<<<<

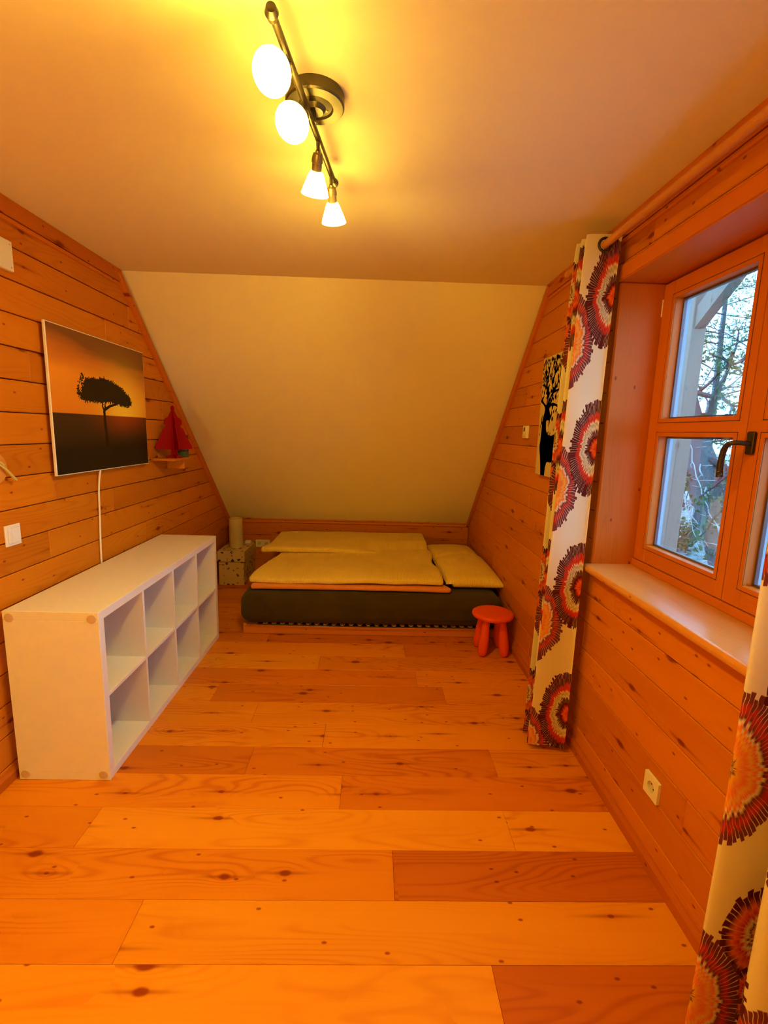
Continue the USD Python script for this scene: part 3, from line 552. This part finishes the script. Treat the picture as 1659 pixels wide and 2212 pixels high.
# ---------------------------------------------------------------- sockets, switch, thermostat, white cover
def plate(name, label, cat, ctr, ax, nrm_s, w, h, t=.010, kind=None, n=1):
    """A white wall plate facing +-x (ax 0) or -y (ax 1), in room coordinates."""
    th = thing(name, label, cat, ctr); cx_, cy_, cz_ = ctr
    B = (lambda a0, a1, b0, b1, d0, d1, c=.0015: bx(*sorted((cx_+nrm_s*d0, cx_+nrm_s*d1)), cy_+a0, cy_+a1, cz_+b0, cz_+b1, c)) if ax == 0 else (lambda a0, a1, b0, b1, d0, d1, c=.0015: bx(cx_+a0, cx_+a1, *sorted((cy_+nrm_s*d0, cy_+nrm_s*d1)), cz_+b0, cz_+b1, c))
    axis = (nrm_s, 0, 0) if ax == 0 else (0, nrm_s, 0); pt = lambda a, b, d: (cx_+nrm_s*d, cy_+a, cz_+b) if ax == 0 else (cx_+a, cy_+nrm_s*d, cz_+b)
    if kind == 'socket':
        po = sbox(-w/2, -h/2, w/2, h/2).buffer(-.004).buffer(.004, quad_segs=3)
        for k in range(n): po = po.difference(Point((k-(n-1)/2)*w/n, 0).buffer(.0198, quad_segs=10))
        pm_ = trimesh.creation.extrude_polygon(po, t, engine='earcut'); v_ = pm_.vertices.copy()
        pm_.vertices = np.array([pt(a, b, d_) for a, b, d_ in v_]); pm_.fix_normals(); obj('plate', pm_, 'plastic', th, smooth=False)
        for k in range(n):
            o = (k-(n-1)/2)*w/n
            obj('well', lathe([(.0197, -.0002), (.0195, -.0004), (.0195, -.0075), (0, -.0075), (0, -.0098), (.0197, -.0098), (.0197, -.0002)], pt(o, 0, t), 32, axis), 'well', th)
            for s in (-1, 1):
                obj('pin_hole', lathe([(0, 0), (.0032, 0), (.0032, .001), (0, .001)], pt(o+s*.0095*.7, s*.0095*.7, t-.0076), 12, axis), 'slot', th)
    elif kind == 'switch':
        obj('plate', B(-w/2, w/2, -h/2, h/2, 0, t*.6), 'plastic', th, smooth=False)
        obj('rocker', B(-w*.13, w*.36, -h*.36, h*.36, t*.6, t*1.1), 'plastic', th, smooth=False); obj('rocker', B(-w*.36, -w*.14, -h*.36, h*.36, t*.6, t*1.05), 'plastic', th, smooth=False)
    elif kind == 'thermostat':
        obj('case', B(-w/2, w/2, -h/2, h/2, 0, .02, .004), 'plastic', th, smooth=False)
        obj('display', B(-w*.05, w*.25, h*.05, h*.36, .02, .0208, .0003), 'dark', th, smooth=False); obj('buttons', B(-w*.2, w*.3, -h*.38, -h*.3, .02, .0212, .0004), 'pad', th, smooth=False)
    elif kind == 'cover':
        obj('plate', B(-w/2, w/2, -h/2, h/2, 0, t, .002), 'panelw', th, smooth=False)
        for a in (-1, 1):
            for b in (-1, 1): obj('screw', lathe([(0, 0), (.004, 0), (.003, .0015), (0, .0018)], pt(a*(w/2-.014), b*(h/2-.014), t), 10, axis), 'pad', th)
    return th
plate('wall_socket', 'single white wall socket low on the pine wall below the window', 'socket', (XR, 1.508, .303), 0, -1, .083, .083, .010, 'socket')
plate('wall_socket', 'double white wall socket on the low knee wall beside the patterned box', 'socket', (-1.172, YK, .318), 1, -1, .150, .080, .010, 'socket', 2)
plate('light_switch', 'white light switch on the left wall above the cube shelf', 'switch', (XL, 2.02, 1.056), 0, 1, .086, .090, .012, 'switch')
plate('thermostat', 'small white thermostat on the right wall left of the tree canvas', 'thermostat', (XR, 3.255, 1.56), 0, -1, .085, .085, .02, 'thermostat')
plate('junction_cover', 'white screwed cover plate high on the left wall at the photo edge', 'cover plate', (XL, 2.055, 2.205), 0, 1, .20, .118, .02, 'cover')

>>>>

== Short task ==
Restate the data above word for word. Do not include the images.

== Expected answer ==
Continue the USD Python script for this scene: part 3, from line 552. This part finishes the script. Treat the picture as 1659 pixels wide and 2212 pixels high.
# ---------------------------------------------------------------- sockets, switch, thermostat, white cover
def plate(name, label, cat, ctr, ax, nrm_s, w, h, t=.010, kind=None, n=1):
    """A white wall plate facing +-x (ax 0) or -y (ax 1), in room coordinates."""
    th = thing(name, label, cat, ctr); cx_, cy_, cz_ = ctr
    B = (lambda a0, a1, b0, b1, d0, d1, c=.0015: bx(*sorted((cx_+nrm_s*d0, cx_+nrm_s*d1)), cy_+a0, cy_+a1, cz_+b0, cz_+b1, c)) if ax == 0 else (lambda a0, a1, b0, b1, d0, d1, c=.0015: bx(cx_+a0, cx_+a1, *sorted((cy_+nrm_s*d0, cy_+nrm_s*d1)), cz_+b0, cz_+b1, c))
    axis = (nrm_s, 0, 0) if ax == 0 else (0, nrm_s, 0); pt = lambda a, b, d: (cx_+nrm_s*d, cy_+a, cz_+b) if ax == 0 else (cx_+a, cy_+nrm_s*d, cz_+b)
    if kind == 'socket':
        po = sbox(-w/2, -h/2, w/2, h/2).buffer(-.004).buffer(.004, quad_segs=3)
        for k in range(n): po = po.difference(Point((k-(n-1)/2)*w/n, 0).buffer(.0198, quad_segs=10))
        pm_ = trimesh.creation.extrude_polygon(po, t, engine='earcut'); v_ = pm_.vertices.copy()
        pm_.vertices = np.array([pt(a, b, d_) for a, b, d_ in v_]); pm_.fix_normals(); obj('plate', pm_, 'plastic', th, smooth=False)
        for k in range(n):
            o = (k-(n-1)/2)*w/n
            obj('well', lathe([(.0197, -.0002), (.0195, -.0004), (.0195, -.0075), (0, -.0075), (0, -.0098), (.0197, -.0098), (.0197, -.0002)], pt(o, 0, t), 32, axis), 'well', th)
            for s in (-1, 1):
                obj('pin_hole', lathe([(0, 0), (.0032, 0), (.0032, .001), (0, .001)], pt(o+s*.0095*.7, s*.0095*.7, t-.0076), 12, axis), 'slot', th)
    elif kind == 'switch':
        obj('plate', B(-w/2, w/2, -h/2, h/2, 0, t*.6), 'plastic', th, smooth=False)
        obj('rocker', B(-w*.13, w*.36, -h*.36, h*.36, t*.6, t*1.1), 'plastic', th, smooth=False); obj('rocker', B(-w*.36, -w*.14, -h*.36, h*.36, t*.6, t*1.05), 'plastic', th, smooth=False)
    elif kind == 'thermostat':
        obj('case', B(-w/2, w/2, -h/2, h/2, 0, .02, .004), 'plastic', th, smooth=False)
        obj('display', B(-w*.05, w*.25, h*.05, h*.36, .02, .0208, .0003), 'dark', th, smooth=False); obj('buttons', B(-w*.2, w*.3, -h*.38, -h*.3, .02, .0212, .0004), 'pad', th, smooth=False)
    elif kind == 'cover':
        obj('plate', B(-w/2, w/2, -h/2, h/2, 0, t, .002), 'panelw', th, smooth=False)
        for a in (-1, 1):
            for b in (-1, 1): obj('screw', lathe([(0, 0), (.004, 0), (.003, .0015), (0, .0018)], pt(a*(w/2-.014), b*(h/2-.014), t), 10, axis), 'pad', th)
    return th
plate('wall_socket', 'single white wall socket low on the pine wall below the window', 'socket', (XR, 1.508, .303), 0, -1, .083, .083, .010, 'socket')
plate('wall_socket', 'double white wall socket on the low knee wall beside the patterned box', 'socket', (-1.172, YK, .318), 1, -1, .150, .080, .010, 'socket', 2)
plate('light_switch', 'white light switch on the left wall above the cube shelf', 'switch', (XL, 2.02, 1.056), 0, 1, .086, .090, .012, 'switch')
plate('thermostat', 'small white thermostat on the right wall left of the tree canvas', 'thermostat', (XR, 3.255, 1.56), 0, -1, .085, .085, .02, 'thermostat')
plate('junction_cover', 'white screwed cover plate high on the left wall at the photo edge', 'cover plate', (XL, 2.055, 2.205), 0, 1, .20, .118, .02, 'cover')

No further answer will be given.